Limitations of Dijkstra: negative weight. To address this, recap Bellman-Ford algorithm.

Example why Dijkstra fails in negative weight case:

graph LR
1((1))
2((2))
3((3))
4((4))
5((5))
6((6))
1---|1|2
2---|1|3
3---|1|6
1---|2|4
4---|2|5
5---|-2|6

The shortest path from 1 to 6 should be \(2\).

If we run Dijkstra on this graph, the output would be \(3\).

Bellman-Ford

Pseudocode

Initialization: \(d(s,s)=0\), \(d(s,v)=\infty\forall v\neq s\).

Repeat n-1 times, do:

Go through all edges, update \(d(s,v)\) if we can improve it: If \(d(s,v)>d(s,u)+weight(u,v)\), we update. "RELAX"
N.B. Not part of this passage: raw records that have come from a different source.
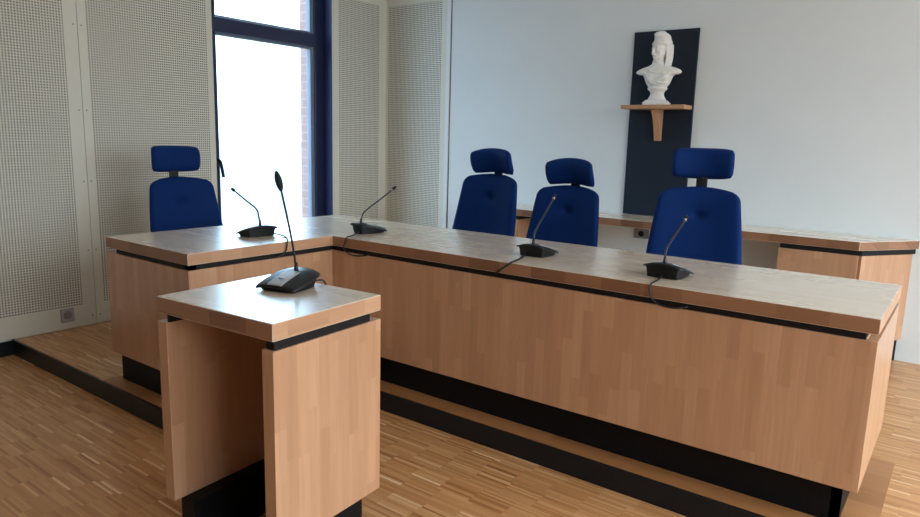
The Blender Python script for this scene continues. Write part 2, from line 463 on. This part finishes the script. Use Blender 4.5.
# ------------------------------------------------------------------ lectern in front
PW, PD, pt = 0.519, 0.452, 0.051
pz = 0.754
l = thing('lectern', 'small square beech lectern on the lower floor in front of the desk, open underneath', 'lectern', (1.1963, -1.3112, FL), 0.0673)
def Lz(z): return z - FL
bm = bmesh.new()
fs = bm_box(bm, -PW, 0, 0, PD, Lz(pz-pt), Lz(pz))
bmesh.ops.recalc_face_normals(bm, faces=bm.faces[:])
for f in bm.faces: f.material_index = 0 if abs(f.normal.z) > .9 else (2 if abs(f.normal.x) > .9 else 1)
bmesh.ops.bevel(bm, geom=bm.edges[:], offset=0.0018, segments=2, affect='EDGES')
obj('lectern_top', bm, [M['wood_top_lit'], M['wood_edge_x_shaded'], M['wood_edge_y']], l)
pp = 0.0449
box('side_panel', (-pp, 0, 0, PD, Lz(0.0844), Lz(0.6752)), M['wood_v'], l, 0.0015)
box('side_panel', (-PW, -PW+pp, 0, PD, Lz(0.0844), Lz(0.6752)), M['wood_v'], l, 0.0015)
for x0, x1 in ((-0.04, -0.008), (-PW+0.034, -PW+0.0445)):
    box('spacer', (x0, x1, 0.012, PD-0.045, Lz(0.6745), Lz(pz-pt+0.001)), M['slot'], l, 0)
boxes('plinth', [(-0.075, -0.035, 0.06, PD-0.05, 0.001, Lz(0.0854)), (-PW+0.035, -PW+0.10, 0.03, PD-0.05, 0.001, Lz(0.0854)), (-PW+0.10, -0.075, 0.10, 0.14, 0.001, 0.06), (-PW+0.10, -0.075, PD-0.09, PD-0.05, 0.001, Lz(0.0854))], M['plinth'], l, 0.001)

box('back_panel', (-PW+pp+0.0003, -pp-0.0003, PD-0.035, PD-0.01, Lz(0.0844), Lz(pz-pt-0.0005)), M['wood_v'], l, 0.001)

# ------------------------------------------------------------------ counter along the back wall
YC = 2.0
bm = bmesh.new()
prism(bm, [(-0.62, YC), (2.17, YC), (2.43, YB-0.012), (2.43, YB-0.001), (-0.62, YB-0.001)], H-0.05, H)
bmesh.ops.recalc_face_normals(bm, faces=bm.faces[:])
for f in bm.faces: f.material_index = 0 if abs(f.normal.z) > .9 else 1
bmesh.ops.bevel(bm, geom=bm.edges[:], offset=0.0018, segments=2, affect='EDGES')
tag(obj('counter_top', bm, [M['wood_top_lit'], M['wood_edge_x_shaded'], M['wood_edge_y']]), 'long beech counter top running along the white back wall behind the chairs', 'counter')
def cabinet(x0, x1, zb, label, slant=0.0):
    """closed unit; slant cuts the right front corner back towards the wall"""
    c = thing('cabinet', label, 'cabinet', ((x0+x1)/2, YC, 0), 0, 'cabinets under the back counter')
    h = (x1-x0)/2; dp = YB-YC-0.004
    zt = H-0.05-0.03
    def plan(l, r, f, e):
        return [(l, f), (r-slant, f), (r, dp-0.012), (r, e), (l, e)] if slant else [(l, f), (r, f), (r, e), (l, e)]
    bm = bmesh.new(); prism(bm, plan(-h, h, 0.022, dp), zb, zt); obj('cabinet_body', bm, M['wood_v'], c)
    box('cabinet_door', (-h, h-slant-0.002, 0.002, 0.0205, zb, zt), M['wood_v'], c, 0.0015)
    if slant:
        # door on the slanted face
        p0 = Vector((h-slant, 0.022, 0)); p1 = Vector((h-0.03, dp-0.012-0.03*(dp-0.034)/slant, 0))
        t_ = (p1-p0).normalized(); n_ = Vector((t_.y, -t_.x, 0))*0.018
        q = [p0+n_*0.04, p1+n_*0.04, p1+n_, p0+n_]
        bm = bmesh.new(); prism(bm, [(v.x, v.y) for v in q], zb, zt); obj('cabinet_door', bm, M['wood_v'], c)
    bm = bmesh.new(); prism(bm, plan(-h+0.004, h+0.012, 0.012, dp-0.001), zt-0.0005, H-0.0505); obj('spacer', bm, M['slot'], c)
    bm = bmesh.new(); prism(bm, plan(-h+0.04, h-0.02, 0.06, dp-0.002), 0.001, zb+0.001); obj('plinth', bm, M['plinth'], c)
    return c
cabinet(1.745, 2.405, 0.14, 'beech cabinet with a slanted end under the right end of the back counter', 0.235)
cabinet(-0.60, -0.125, 0.14, 'beech cabinet under the left end of the back counter, seen between two blue chairs')

# ------------------------------------------------------------------ navy board, shelf, bust
NB = thing('wall_board', 'tall dark navy board on the white back wall behind the bust', 'board', (0.807, YB, H+0.004))
bm = bmesh.new(); bm_box(bm, -0.23, 0.23, -0.02, -0.001, 0, 1.292, bevel=0.002)
obj('board_panel', bm, M['navy_board'], NB)
bm = bmesh.new()
for x, z in ((0.205, 1.262), (-0.205, 1.262)):
    r = bmesh.ops.create_cone(bm, cap_ends=True, radius1=0.008, radius2=0.006, depth=0.004, segments=14, matrix=Matrix.Translation((x, -0.0222, z)) @ Matrix.Rotation(PI/2, 4, 'X'))
obj('screw', bm, M['chair_black'], NB)
SH = thing('wall_shelf', 'small beech shelf on a curved bracket fixed to the navy board', 'shelf', (0.803, YB-0.0205, 1.523))
box('shelf_board', (-0.227, 0.227, -0.157, 0, -0.027, 0.0), M['wood_edge_y'], SH, 0.003)
bm = bmesh.new()
prof = [(0.0, -0.0275), (-0.155, -0.0275)]
for k in range(1, 13):
    t = k/12
    prof.append((-0.155 + 0.123*t**0.48, -0.0275 - 0.205*t))
prof += [(-0.032, -0.243), (0.0, -0.243)]
a = [bm.verts.new((-0.014, y, z)) for y, z in prof]; b = [bm.verts.new((0.028, y, z)) for y, z in prof]
bm.faces.new(a); bm.faces.new(b[::-1])
for k in range(len(prof)): bm.faces.new((a[k], a[(k+1) % len(prof)], b[(k+1) % len(prof)], b[k]))
obj('bracket', bm, M['wood_v'], SH)

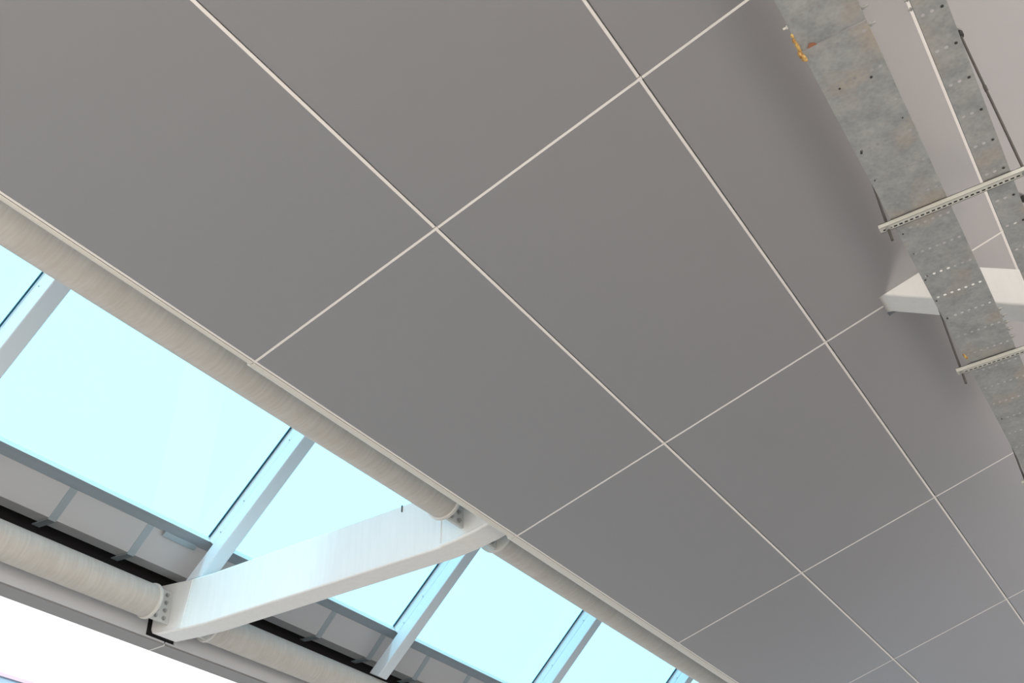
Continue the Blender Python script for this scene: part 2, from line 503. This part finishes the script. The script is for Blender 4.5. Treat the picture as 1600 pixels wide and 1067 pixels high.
# ------------------------------------------------------------------ portal frame (tie beam, elbow, brace)
bot = [(-6.95, 5.035), (-6.93, 5.005), (-6.86, 4.972), (-6.58, 4.945), (-6.3, 4.925), (-4.02, 4.895), (-3.85, 4.906), (-3.65, 4.932), (-3.45, 4.972), (-3.2, 5.03),
       (-1.05, 5.60), (-0.85, 5.625), (-0.68, 5.583), (0.0, 5.180), (1.6, 4.23)]
top = [(1.72, 4.41), (0.0, 5.452), (-0.35, 5.66), (-0.80, 5.90), (-1.10, 5.90), (-3.2, 5.40), (-3.7, 5.345), (-4.02, 5.335), (-6.3, 5.358), (-6.58, 5.375), (-6.95, 5.42)]
bm = bmesh.new()
prism_y(bm, bot + top, YA, YB)
beam = empty('portal_beam', (-5.0, 5.56, 4.9))
tag(beam, 'large white box-section steel beam crossing the skylight and running into the ceiling', 'beam')
main = finish(bm, 'beam_body', M_WHITE, beam, (-5.0, 5.56, 5.1))
md = main.modifiers.new('round', 'BEVEL'); md.width = 0.014; md.segments = 3; md.limit_method = 'ANGLE'; md.angle_limit = math.radians(60)
for p in main.data.polygons: p.use_smooth = False
bm = bmesh.new()
for (x0, z0, x1, z1) in ((-6.525, 5.362, -6.585, 4.962), (-3.985, 5.325, -4.00, 4.915)):
    cyl(bm, (x0, YA - 0.001, z0), (x1, YA - 0.001, z1), 0.006, 8)
finish(bm, 'weld_seam', M_WHITE, beam, (-5, YA, 5.1))
bm = bmesh.new(); box(bm, -4.352, -4.344, YA - 0.006, YA + 0.002, 5.285, 5.338)  # small black block for a dark mark at the beam's top edge
finish(bm, 'dark_mark', M_BLACK, beam, (-4.35, YA, 5.31))
# slim rounded lower edge of the elbow
bm = bmesh.new()
pp = [(-6.58, 4.962), (-6.86, 4.99)]
cyl(bm, (pp[0][0], YA + 0.004, pp[0][1]), (pp[1][0], YA + 0.004, pp[1][1]), 0.010, 10)
el = [(-4.0, 4.912), (-3.85, 4.922), (-3.65, 4.950), (-3.50, 4.978)]
for a, b in zip(el[:-1], el[1:]):
    cyl(bm, (a[0], YA + 0.006, a[1]), (b[0], YA + 0.006, b[1]), 0.017, 12)
finish(bm, 'rounded_edge', M_WHITE, beam, (-4, YA, 4.9), smooth=True)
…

Go through all edges one more, if there is still improvement, output "Negative Cycle".s

Analysis

In the \(i\)-th iteration, we will find all shortest path consist of \(\leq i\) edges.

\(n-1\) times are enough:

Considering we are constructing the shortest-path-tree with at most \(n\) node. If there is a shortest path consists of \(n\) edges, it would contradict the tree property.
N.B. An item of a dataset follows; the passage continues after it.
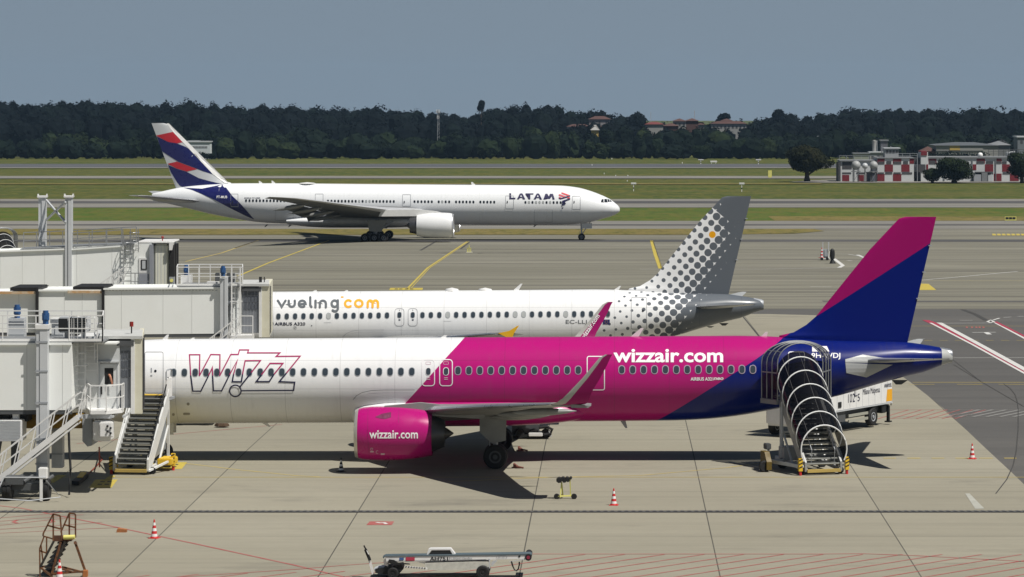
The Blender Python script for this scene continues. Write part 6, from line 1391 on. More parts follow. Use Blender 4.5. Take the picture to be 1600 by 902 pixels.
# rubber wedge dropped on the line
p = G(190.5, 832); mb = MB(); mb.prism([(-.20, 0), (.20, 0), (.20, .13), (-.16, .17), (-.20, .1)], lambda u, v, d: (p.x+u, p.y+d, v), -.13, .13)
o = mb.build('wheel_chock', mat('worn orange wood', (.40, .15, .05), .7, dirt=.6, scale=8), None, loc=p); tagp(o, 'worn orange chock lying by the red line left of a cone', 'chock')
for lab, X, Y in (('reddish chock behind the near main wheel of the pink airliner', -4.85, 156.4), ('reddish chock behind the far main wheels of the pink airliner', -4.85, 163.9)):
    mb = MB(); mb.prism([(0, 0), (.32, 0), (.06, .2), (0, .2)], lambda u, v, d: (X+u, Y+d, v), -.1, .5); mb.cyl((X+.15, Y-.2, .12), (X+.5, Y-.3, .06), .04, n=8)
    o = mb.build('wheel_chock', mat('brick red rubber', (.16, .05, .035), .8), None, loc=(X, Y, 0)); tagp(o, lab, 'chock')
p = G(347, 668); mb = MB(); mb.lathe((p.x, p.y, 0), (0, 0, .42), [(0, .42), (.2, .4), (.7, .2), (1, .05)], 7); o = mb.build('wheel_chock', mat('brown rubber', (.07, .04, .02), .8), None, loc=p); tagp(o, 'small brown lump on the concrete beyond the nose of the pink airliner', 'chock')

# yellow wheeled stand for chocks
p = G(883, 780); st = thing('chock_stand', 'yellow wheeled stand hung with black chocks in front of the pink airliner', 'chock stand', p)
s_ = F/p.y; q = lambda px, py: (XX(px, p.y), ZZ(py, p.y))
mb = MB()
for a, b, dy in (((875.5, 777), (877.5, 754), -.1), ((879.5, 777), (877.5, 754), .25), ((891.5, 776), (890.5, 748), .1)):
    (x0, z0), (x1, z1) = q(*a), q(*b); mb.bar((x0, p.y+dy, z0), (x1, p.y, z1), .05)
(x0, z0), (x1, z1) = q(876, 751), q(892, 749); mb.bar((x0-.05, p.y, z0), (x1, p.y, z1), .05); (x0, z0), (x1, z1) = q(872, 779), q(896, 777); mb.bar((x0, p.y-.1, .14), (x1, p.y+.1, .14), .07, .06); mb.bar((x0, p.y-.1, .14), (x0+.2, p.y+.5, .14), .05); mb.build('frame', PYEL, st)
for px, py in ((870, 779.5), (897, 777.5)): x, z = q(px, py); wheel(st, x, p.y-.1, .13, .13, .06, sub=False)
for px, py, r_ in ((873.5, 750, .14), (879, 748, .10), (881.5, 751, .10), (885.5, 748, .10), (887, 750.5, .08), (891, 747, .07)):
    x, z = q(px, py); mb = MB(); mb.lathe((x, p.y-.16, z), (.03, .34, 0), [(0, 0), (0, r_*.8), (.2, r_), (.8, r_), (1, r_*.8), (1, 0)], 7); mb.build('chock', BLACK, st)

# rusty two-step maintenance ladder in the corner
g0 = G(98, 903); ld = thing('maintenance_steps', 'rusty orange maintenance steps with railed top platform in the bottom left corner', 'steps', (g0.x, g0.y, 0))
Ya = 121.2; pt = lambda px, py, y: Vector((XX(px, y), y, ZZ(py, y)))
T_ = .055; yb0, yb1 = 121.2, 122.3
def rod(name, prs, w, m_=RUST):
    mb = MB()
    for a, b in prs: mb.bar(a, b, w)
    return mb.build(name, m_, ld)
rod('front_rail', [(pt(97, 845, yb0), pt(94, 806, yb0)), (pt(94, 806, yb0), pt(83, 803.5, yb0)), (pt(83, 803.5, yb0), pt(67.5, 834, yb0)), (pt(67.5, 834, yb0), pt(67.5, 838, yb0)), (pt(74, 821, yb0), pt(94, 826.5, yb0)), (pt(83.2, 803, yb0), pt(83.2, 845, yb0))], T_)
rod('back_rail', [(pt(118, 840, yb1), pt(118, 805, yb1)), (pt(118, 805, yb1), pt(117, 803, yb1)), (pt(117, 803, yb1), pt(108, 802.5, yb1)), (pt(108, 802.5, yb1), pt(95, 832, yb1)), (pt(100.5, 820, yb1), pt(117.5, 824.5, yb1)), (pt(108.3, 803, yb1), pt(108.3, 838, yb1))], T_)
rod('lower_rail', [(pt(68, 838, yb0), pt(82, 842, yb0)), (pt(69, 838, yb0), pt(62, 857, yb0)), (pt(62, 857, yb0), pt(62.5, 903, yb0)), (pt(64, 852, yb0), pt(67, 876, yb0)), (pt(72.8, 840, yb0), pt(72.8, 864, yb0)), (pt(62, 860.5, yb0), pt(72.5, 864.5, yb0))], T_*.9)
mb = MB()
for i in range(7):
    u = i/6; x = XX(90-24*u, yb0); z = ZZ(848+46*u, yb0); mb2 = MB(); mb2.box(x-.02, x+.34-.02, yb0+.05, yb1-.05, z-.05, z); mb2.build('step', mat('oily black steel', (.03, .025, .02), .6, dirt=.3), ld)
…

Time complexity: \(O(|V||E|)=O(mn)\).

All Pair Shortest Path

Trivial Ideas

Run Dijkstra+Fibonacci \(n\) times on each node: \(O(mn+n^2\log n)\)

Run Bellman-Ford \(n\) times on each node: \(O(mn^2)\)

Min-Plus Matrix Multiplication

Consider two matrix \(A^{n\times n},B^{n\times n}\). Define min-plus matrix multiplication \(C^{n\times n}=A^{n\times n}\otimes B^{n\times n}\) s.t., for all \(1\leq i,j\leq n\), \(C_{i,j}=\min_{1\leq k\leq n}\{A_{i,k}+B_{k,j}\}\).

Time: \(C_{i,j}=\min_{1\leq k\leq n}\{A_{i,k}+B_{k,j}\}\) takes \(O(n)\) times. We need to execute this on \(O(n^2)\) pairs. So \(O(n^3)\) in total.

APSP Solution

Similar to Bellman-Ford, in \(i\)-th loop we consider finding all shortest paths consist of \(\leq i\) edges.

Let \(\mathcal L^1=W\) s.t. \(\mathcal L_{i,j}=\begin{cases}0\text{ if }i=j\\w_{i,j}\text{ if }(i,j)\in G\\\infty\text{ otherwise}\end{cases}\).

\(\mathcal L^1\) contains all shortest paths consist of \(\leq 1\) edges.

\(\mathcal L^2=\mathcal L^1\otimes \mathcal L\) contains all shortest paths consist of \(\leq 2\) edges.

...

\(\mathcal L^{n-1}=\mathcal L^{n-2}\otimes\mathcal L\) contains all pair shortest paths (consist of \(\leq n-1\) edges)

Analysis

The min-plus multiplication takes \(O(n^3)\) time. We need to execute the multiplication \(O(n)\) times. So overall, APSP solution by min-plus multiplication takes \(O(n^4)\) time.

Can we do better? Yes!

Using exponential by square, we can reduce the number of min-plus multiplication from \(O(n)\) to \(O(\log n)\). So overall \(O(n^3\log n)\).

Bonus: Min-Plus Matrix Multiplication

SOTA algorithm: \(O(n^3/2^{\Omega(\sqrt{\log n})})\) by Ryan Williams et al, 2014.

Conjecture: There's strong believe that min-plus matrix multiplication cannot be solved in truly sub-cubic time \(O(n^{3-\epsilon})\) for any constant \(\epsilon > 0\).